Edge Media Network Review: Bedlam's Sense & Sensibility

Publication date: 
December 15, 2017
Kilian Melloy
Bedlam's back in Cambridge, this time at the American Repertory Theater's Loeb Drama Center in Harvard Square. After their head-turning work at Central Square Theater, with shows like St. Joan and two distinctly different versions of the same Shakespeare play, performed in repertory and titled Twelfth Night and What You Will, Bedlam tackles Kate Hamill's stage adaptation of the Jane Austen novel Sense & Sensibility.
In case you missed the now-classic Ang Lee movie version, or never read the book, the story concerns a widow and her three daughters living the edge of poverty. What can a woman do to acquire the means for gracious living but marry well? Not much, evidently, but time is not on their side. Two of the daughters are quickly moving past marriage age. 
Despite the progress of time and their unenviable financial situation the older sisters are each looking to make a match that will provide them with both love and money. For eldest sister Elinor Dashwood (Maggie Adams McDowall) love and lucre seem to arrive in a single handsome package, that of Edward (Jamie Smithson), who also happens to be the younger brother of their flinty and cold-hearted sister-in-law Fanny (Katie Hartke) -- Fanny being mostly to blame for the Dashwood sisters' reduced circumstances.

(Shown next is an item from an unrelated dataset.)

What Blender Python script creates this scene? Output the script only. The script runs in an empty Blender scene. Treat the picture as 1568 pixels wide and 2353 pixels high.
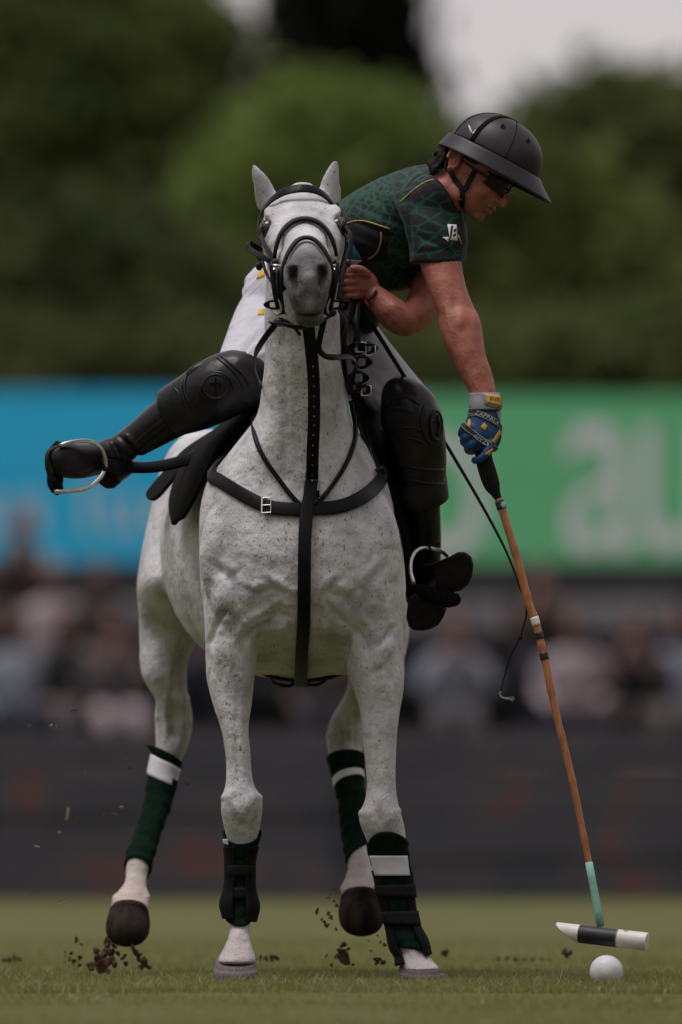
import bpy, bmesh, math, random
import numpy as np
from mathutils import Vector, Matrix
from mathutils.bvhtree import BVHTree

random.seed(7)
rng = np.random.default_rng(7)
R = math.radians
SC = bpy.context.scene
COL = SC.collection

# ------------------------------------------------------------------ camera, sky, sun, exposure
D0, CH = 30.0, 0.456                       # camera distance to the chest plane (y = 0), camera height
cam_data = bpy.data.cameras.new('camera')
cam = bpy.data.objects.new('camera', cam_data)
COL.objects.link(cam)
cam.location = (0.0, -D0, CH)
cam.rotation_euler = (R(90), 0, 0)
cam_data.sensor_fit = 'VERTICAL'
cam_data.sensor_height = 36.0
cam_data.lens = 36.0 * D0 / (2353 / 900.0)
cam_data.shift_y = (1835 - 1176.5) / 2353.0
cam_data.clip_start = 1.0
cam_data.clip_end = 2000.0
cam_data.dof.use_dof = True
cam_data.dof.focus_distance = D0 + 0.0
cam_data.dof.aperture_fstop = (cam_data.lens / 1000.0) / 0.142
SC.camera = cam

SUN_EL, SUN_ROT = R(68), R(260)            # high soft sun behind thin cloud, from the left
world = bpy.data.worlds.new('World')
SC.world = world
world.use_nodes = True
wn, wl = world.node_tree.nodes, world.node_tree.links
wn.clear()
w_out = wn.new('ShaderNodeOutputWorld')
w_sky = wn.new('ShaderNodeTexSky')
w_sky.sky_type = 'NISHITA'
w_sky.sun_disc = False
w_sky.sun_elevation = SUN_EL
w_sky.sun_rotation = SUN_ROT
w_sky.dust_density = 3.0
w_b1 = wn.new('ShaderNodeBackground'); w_b1.inputs['Strength'].default_value = 0.05
w_b2 = wn.new('ShaderNodeBackground')      # even cloud cover over the whole dome
w_b2.inputs['Color'].default_value = (0.80, 0.74, 0.755, 1)
w_b2.inputs['Strength'].default_value = 0.57
w_mix = wn.new('ShaderNodeMixShader'); w_mix.inputs[0].default_value = 0.88
wl.new(w_sky.outputs[0], w_b1.inputs['Color'])
wl.new(w_b1.outputs[0], w_mix.inputs[1])
wl.new(w_b2.outputs[0], w_mix.inputs[2])
wl.new(w_mix.outputs[0], w_out.inputs[0])

sun_data = bpy.data.lights.new('sun', 'SUN')
sun_data.energy = 1.5
sun_data.angle = R(34)
sun_data.color = (1.0, 0.955, 0.92)
sun = bpy.data.objects.new('sun', sun_data)
COL.objects.link(sun)
sun_dir = Vector((-0.26, -0.10, 0.96)).normalized()   # towards the sun
sun.rotation_euler = sun_dir.to_track_quat('Z', 'Y').to_euler()
w_sky.sun_elevation = math.asin(sun_dir.z)
w_sky.sun_rotation = math.atan2(sun_dir.x, sun_dir.y)

SC.view_settings.view_transform = 'Standard'
SC.view_settings.look = 'None'
SC.view_settings.gamma = 1.0
SC.view_settings.use_curve_mapping = False
SC.view_settings.exposure = 0.58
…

Marianne Dashwood (Jessica Frey), too, has a beau... two of them, in fact, one an older and seemingly tedious man named Col. Brandon (James Patrick Nelson) and the other an exciting young man named John Willoughby (Benjamin Russell). But both sisters soon find that romance is a perilous thing, and the security they seek may be mere illusion.
This is Bedlam, of course, so perhaps a better unofficial title for the play would be "Nonsense and Sensibility." Everywhere there are comic touches ranging from dry English wit to postmodern left-field humor a la Monty Python. (So British is the style of humor here that the de rigeur actor in drag is present and accounted for -- not just in passing, but in a major role, with Nigel Gore co-starring, to hilarious effect, as verbose matriarch Mrs. Jennings.) 
The troupe attack the material with signature verve (and some intricate choreography by Alexandra Beller). All the set pieces -- chairs, lounges, door frames, windows -- are mounted on wheels, which allows the cast (doing double duty as stage hands) to send various fragments of the set design, not to mention one another, careening across the stage. (This, as you can imagine, makes for some interesting audience participation.)
Freed from the constraints of the proscenium stage and immobile (or mobile in a limited sense) scenic design, director Eric Tucker engages with the audience's imagination to create cinematic effects in which perspectives shift and proportions expand and contract to fit changing moods. At certain times all the characters present for a scene are gradually rolled into a tight little knot -- a comment, surely, on the claustrophobic and gossipy confines of the English upper class of the 19th Century. At other moments the actors are zoomed toward one another with the implication of sudden intimacy, or else whirled around with rambunctious physicality: A pair of young people seated at a table end up spinning across the floor in a way that expresses their first giddy moments of attraction. Whereas a movie brings the camera closer to or further from the action, in this cast the action surges toward the viewer and then recedes. The result is restless and absorbing.
In short, Bedlam take to the Loeb's auditorium (reconfigured so that the audience is seated on either side of a long performance space that's not unlike a soccer pitch) to create... well, bedlam. The play runs two and a half hours, and rare are the passages that don't gallop along full tilt.
This breakneck pace combines with the minimal cast size (many of the actors have to play multiple roles, sometimes pulling off the not inconsequential feat of having intense conversations with themselves) such that you're in constant danger of losing the thread. Who's who, exactly? And who are these new characters who have just shown up? Which swain is this and are we rooting for him or starting to see through his dashing veneer to the rake that lurks beneath? Actually, does it matter all that much?
The scenic design has its problems, too. The long space terminates at either end in a pair of elaborate little dens, replete with paintings and lights and (nonmoving) pieces of furniture. There are only a couple of short scenes that take place in these spaces, but it can be hard to hear what's going on if you're way down the other end. Similarly, when the actors venture out into the house the effect is confusing -- literally, voices in the dark. 
Still, you get the gist, thanks in large part to strong performances, particularly from Frey and McDowell, and while the show's humor is contemporary in tone the costumes, by Angela Huff, are pure period glory. From the bookended musical interludes -- the play starts and ends with some hip-hop dance -- to frequent moments in which the players, tongues in cheeks, gleefully acknowledge that all their fictional, frenetic world is a stage, this is hardly your great-grandmother's Austen. After all, this is Bedlam at work, creating theater that throws the elements of stagecraft into the air and then plays around with how the pieces land.